Saturday, June 30, 2012

Missing normal

Today is one of those days where I'm missing things that are "normal" to me. This morning I woke up and just felt kind of blah and couldn't quite figure out if it was homesickness or something else. As I was riding the pick up into the city to meet some friends, I realized that it wasn't necessarily home I was missing but being in normal surroundings. I miss being with people who have known me for years. I miss being able to walk around town and not have people stare because I look different. I miss being able to understand the conversations around me and the security that brings with it. I miss the schedule of the trolley when I need to get somewhere. I miss being able to pull out my iPhone and not worry about people seeing it. I miss being able to run my toothbrush under the water instead of avoiding the faucet like the plague because it could make me sick. I miss sitting on the couch with my family having couch time and watching Ellen.

A part of me didn't wanted to post about this because I wanted to remain strong and not make it seem like I wasn't appreciating the experience that God has so richly blessed me with. But another part of me knew that I had to be honest with myself and be real with the fact that even the world traveler/new experiences part of me yearns for that feeling of normal and the comfort that normal brings.

As I sit here I pray that God can ease that anxiety that so commonly tries to creep in when I feel like this and that He can grant me peace to enjoy the remaining two weeks I have here in Guatemala. I absolutely love my host family and the wonderful friends that I have made and I don't want to miss a moment of that by wishing I was somewhere other than where I am now.
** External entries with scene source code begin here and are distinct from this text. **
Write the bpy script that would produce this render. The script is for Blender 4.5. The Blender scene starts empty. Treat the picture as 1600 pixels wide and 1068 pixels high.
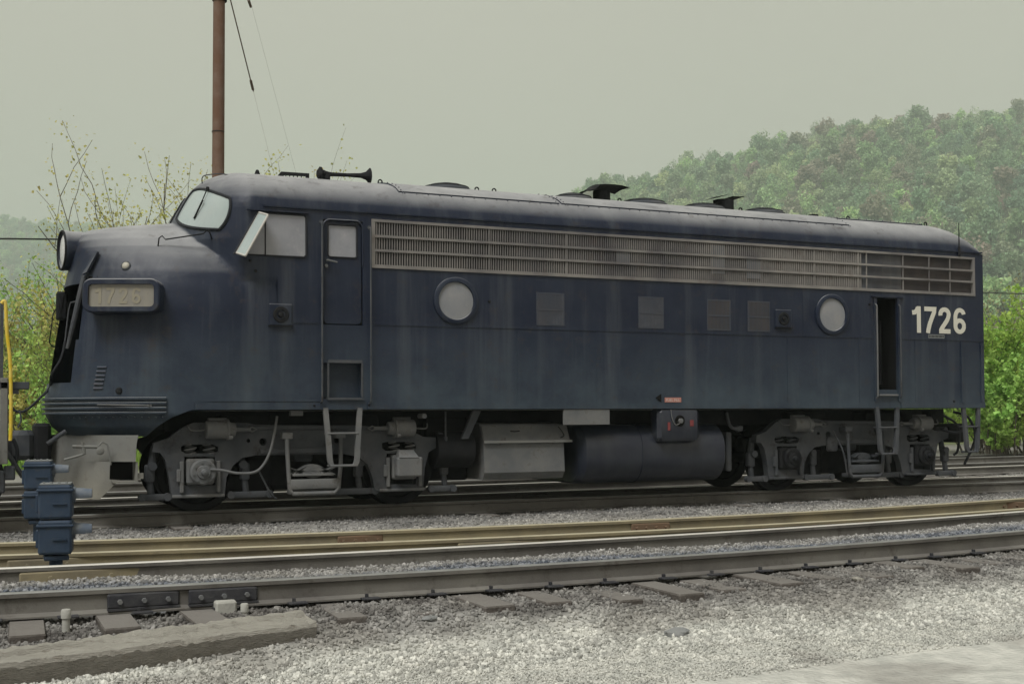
import bpy, math, random
import numpy as np
from mathutils import Vector, Matrix
from mathutils.geometry import tessellate_polygon
random.seed(7); rng = np.random.default_rng(7)
S = bpy.context.scene; COL = S.collection
sin, cos, PI = math.sin, math.cos, math.pi

# ---------------------------------------------------------------- camera
f_, yaw, pit, rol = 1900.0, .42, .0267, -.0052
CAM = Vector((-2.714, -15.478, 1.2026))
Fv = Vector((sin(yaw)*cos(pit), cos(yaw)*cos(pit), sin(pit)))
Rv = Vector((cos(yaw), -sin(yaw), 0)); Uv = Rv.cross(Fv)
R2 = Rv*cos(rol) + Uv*sin(rol); U2 = -Rv*sin(rol) + Uv*cos(rol)
cd = bpy.data.cameras.new('camera'); cam = bpy.data.objects.new('camera', cd); COL.objects.link(cam)
cam.matrix_world = Matrix.Translation(CAM) @ Matrix((R2, U2, -Fv)).transposed().to_4x4()
cd.sensor_width = 36; cd.lens = f_/1600*36; cd.shift_y = 66/1600; cd.clip_end = 9000
S.camera = cam
# ---------------------------------------------------------------- sky, sun, exposure
SUN_EL, SUN_AZ = math.radians(56), math.radians(-128)      # azimuth clockwise from +y
W = bpy.data.worlds.new('World'); S.world = W; W.use_nodes = True
nt = W.node_tree; nt.nodes.clear()
out = nt.nodes.new('ShaderNodeOutputWorld')
sky = nt.nodes.new('ShaderNodeTexSky'); sky.sky_type = 'NISHITA'; sky.sun_disc = False
sky.sun_elevation = SUN_EL; sky.sun_rotation = SUN_AZ; sky.dust_density = 4
b1 = nt.nodes.new('ShaderNodeBackground'); b1.inputs[1].default_value = .05
nt.links.new(sky.outputs[0], b1.inputs[0])
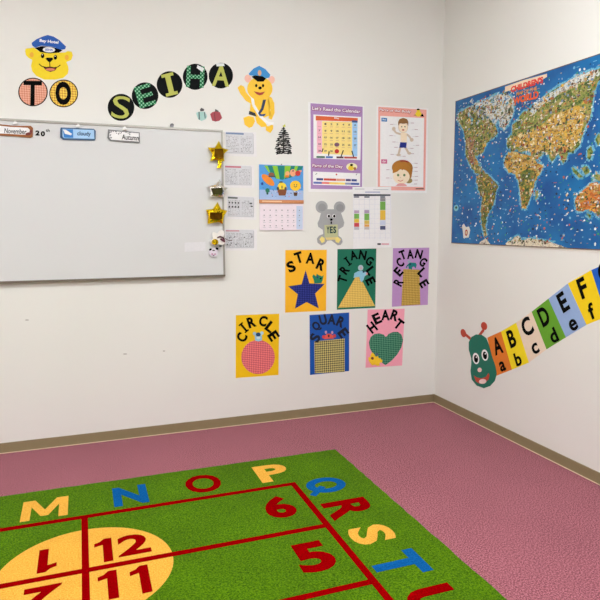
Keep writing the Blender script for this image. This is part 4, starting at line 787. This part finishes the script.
for P, mt, nm in ((NA, LGRN, 'north_america'), (ARC, LWH, 'arctic_land'), (SA, LSA, 'south_america'), (EUR, LGRN, 'eurasia'), (AF, LYEL, 'africa'), (AU, LORG, 'australia'), (ANT, LSND, 'antarctica')):
    E_ = rough_edge(P, .8, 4); sh = shore(E_)
    W_ = clip([rw(*p) for p in E_]); lands.append(W_)
    m = MB(); m.poly(W_, .0054, .0058, mt, raw=True)
    if nm == 'antarctica': m.poly(clip([rw(*p) for p in rough_edge(ANT2, .3)]), .0054, .0058, LSND, raw=True)
    if nm == 'eurasia':
        m.poly(clip([rw(*p) for p in rough_edge(px(CA, sA, [(330, 240), (360, 200), (410, 166), (450, 141), (500, 110), (550, 90), (600, 76), (600, 100), (560, 118), (520, 130), (490, 150), (450, 165), (420, 190), (390, 205), (370, 225), (345, 255)]), .8)]), .0059, .0061, LWH, raw=True)
        m.poly(clip([rw(*p) for p in rough_edge(px(CA, sA, [(262, 350), (290, 320), (340, 315), (380, 290), (420, 250), (470, 235), (520, 215), (545, 235), (540, 290), (520, 350), (480, 390), (430, 395), (390, 385), (350, 400), (310, 380), (275, 375)]), .9)]), .0059, .0061, LYEL, raw=True)
    if nm == 'africa': m.poly(clip([rw(*p) for p in rough_edge(px(CA, sA, [(285, 480), (320, 460), (362, 470), (345, 515), (335, 555), (322, 600), (303, 605), (298, 560), (292, 515)]), .5)]), .0059, .0061, LSA, raw=True)
    if nm == 'north_america': m.poly(clip([rw(*p) for p in rough_edge(px(CA, sA, [(84, 345), (100, 335), (118, 350), (112, 400), (125, 440), (112, 452), (96, 425)]), .5)]), .0059, .0061, land('land_canyon', ((.35, (110, 70, 50)), (.5, (176, 120, 90)), (.65, (150, 140, 80)), (.75, (214, 196, 160)))), raw=True)
    co = t.add('continent', m); t.add('shoal', sh, co)
for P in ISL:
    E_ = rough_edge(P, .3, 2); sh = shore(E_); m = MB(); m.poly(clip([rw(*p) for p in E_]), .0054, .0058, LGRN, raw=True); co = t.add('island', m); t.add('shoal', sh, co)
for k in range(46):
    u = random.uniform(466, 512); v = 101-(u-456)*.31+random.uniform(4, 30)
    c_ = rw(u, v); rr = random.uniform(.006, .022)
    m = MB(); m.poly([(c_[0]+rr*random.uniform(.5, 1.2)*math.cos(a*PI/5), c_[1]+rr*random.uniform(.5, 1.1)*math.sin(a*PI/5)) for a in range(10)], .00591, .0061, random.choice((LWH, LWH, SHOAL, LGRN)), raw=True); t.add('islet', m)
def inside(P, x, y):
    r = False
    for (a, b), (c_, d_) in zip(P, P[1:]+P[:1]):
        if (b > y) != (d_ > y) and x < (c_-a)*(y-b)/(d_-b)+a: r = not r
    return r
m = MB()
LC = [mat(c, .45) for c in ((60, 64, 46), (84, 62, 44), (160, 150, 70), (190, 150, 90), (90, 60, 40), (176, 110, 50), (70, 100, 50), (236, 230, 214), (206, 186, 140), (150, 60, 44), (52, 80, 50), (222, 180, 70), (120, 140, 170), (90, 110, 60), (214, 206, 190))]
OC = [mat(c, .45) for c in ((236, 236, 230), (236, 236, 230), (30, 44, 70), (196, 96, 70), (120, 180, 210), (206, 176, 130), (22, 60, 110), (60, 150, 120))]
for i in range(6500):
    x = random.uniform(MX0+.02, MX1-.02); y = random.uniform(MZ0+.02, MZ1-.03)
    on = any(inside(P, x, y) for P in lands)
    if not on and random.random() > (.2 if y < 2.0 or x > 1.0 else .75): continue
    s = random.uniform(.003, .0105) if on else random.uniform(.003, .0085)
    z0 = .0062+random.random()*.0004; mt = random.choice(LC if on else OC)
    kk = random.random()
    if kk < .5: m.ell(x, y, s, s*random.uniform(.4, 1), z0, z0+.0003, mt, random.uniform(0, 180), 7, raw=True)
    elif kk < .8: m.poly([(x-s, y-s*.4), (x+s, y-s*.3), (x+s*.3, y+s), (x-s*.2, y+s*.5)], z0, z0+.0003, mt, raw=True)
    else: m.box(x-s*1.5, y-s*.2, x+s*1.5, y+s*.25, z0, z0+.0003, mt, raw=True)
c_ = rw(467, 233); m.poly([(c_[0]+a, c_[1]+b) for a, b in ((-.05, .05), (-.03, .065), (-.005, .04), (.03, .045), (.045, .02), (.03, -.03), (-.03, -.035), (-.035, 0))], .0068, .0071, mat((222, 220, 212), .5), raw=True); m.ell(c_[0]+.002, c_[1]+.002, .016, .022, .0072, .0075, mat((176, 70, 60), .5), raw=True); m.ell(c_[0]+.002, c_[1]+.002, .008, .012, .0076, .0079, mat((222, 200, 160), .5), raw=True)
c_ = rw(457, 208); m.ell(c_[0], c_[1], .028, .022, .0068, .0071, mat((130, 196, 206), .5), raw=True); m.ell(c_[0], c_[1]+.003, .012, .009, .0072, .0075, mat((60, 84, 50), .5), raw=True)
t.add('printed_pictures', m)
# title ribbon
m = t.mb(); m.poly([(506, 86.8), (524, 80.4), (544, 74.9), (548, 73.8), (548, 77), (540, 82), (506, 92)], .0072, .0074, mat((236, 214, 184), .5))
RO = mat((222, 62, 50), .45); YO = mat((226, 150, 60), .45); R2 = mat((226, 96, 44), .45); CY = mat((160, 206, 226), .45)
def rtext(s, u, v, w, h, mt, b=.05, z=0):
    c_ = rw(u, v)
    m.text(s, c_[0], c_[1], w, h, 0, .0077+z, .0082+z, mt, b, raw=True)
rtext("CHILDREN'S", 527.5, 84.8, .27, .036, RO, .05);
rtext('MAP OF THE', 527.5, 91.3, .17, .02, YO, .02); rtext('WORLD', 526.5, 98, .215, .042, R2, .05)
t.add('title', m)

# ------------------------------------------------------------------ camera, world, output look
cd = bpy.data.cameras.new('camera'); cam = bpy.data.objects.new('camera', cd); COL.objects.link(cam)
cd.sensor_width = 36; cd.sensor_fit = 'HORIZONTAL'; cd.lens = 36*FPX/600; cd.clip_start = .05; cd.clip_end = 60
R3 = Matrix((RT, UP, -FW)).transposed(); cam.matrix_world = Matrix.Translation(CAM) @ R3.to_4x4()
SC.camera = cam
w = bpy.data.worlds.new('world'); SC.world = w; w.use_nodes = True; w.node_tree.nodes['Background'].inputs[0].default_value = (.8, .85, 1, 1); w.node_tree.nodes['Background'].inputs[1].default_value = .1
SC.view_settings.view_transform = 'Standard'; SC.view_settings.look = 'None'; SC.view_settings.gamma = 1; SC.view_settings.use_curve_mapping = False
SC.view_settings.exposure = 0.0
Contentment is something I have always struggled with and is something that my pride hates to admit. I can't remember what the verse is but there is a part in the good old word of god where it talks about worrying and how that can't bring another moment to your life and how it really doesn't do anybody very much good. Worrying where I'm gonna be in two weeks and not being content with where I am right now is not going to make time any faster or help me to see the blessing that God has blessed me with anymore clearly. Thank you as always for reading and for encouraging me on this journey :).

1 comment:

Auntie C said...

Rach - it's ok to have these feelings of missing home and your comfort zone. You have grown so much since you have been gone and you will be home again soon. Maybe this is God's way of preparing you to leave to come home? Enjoy the next couple of weeks, I know you will miss Guatemala when you return!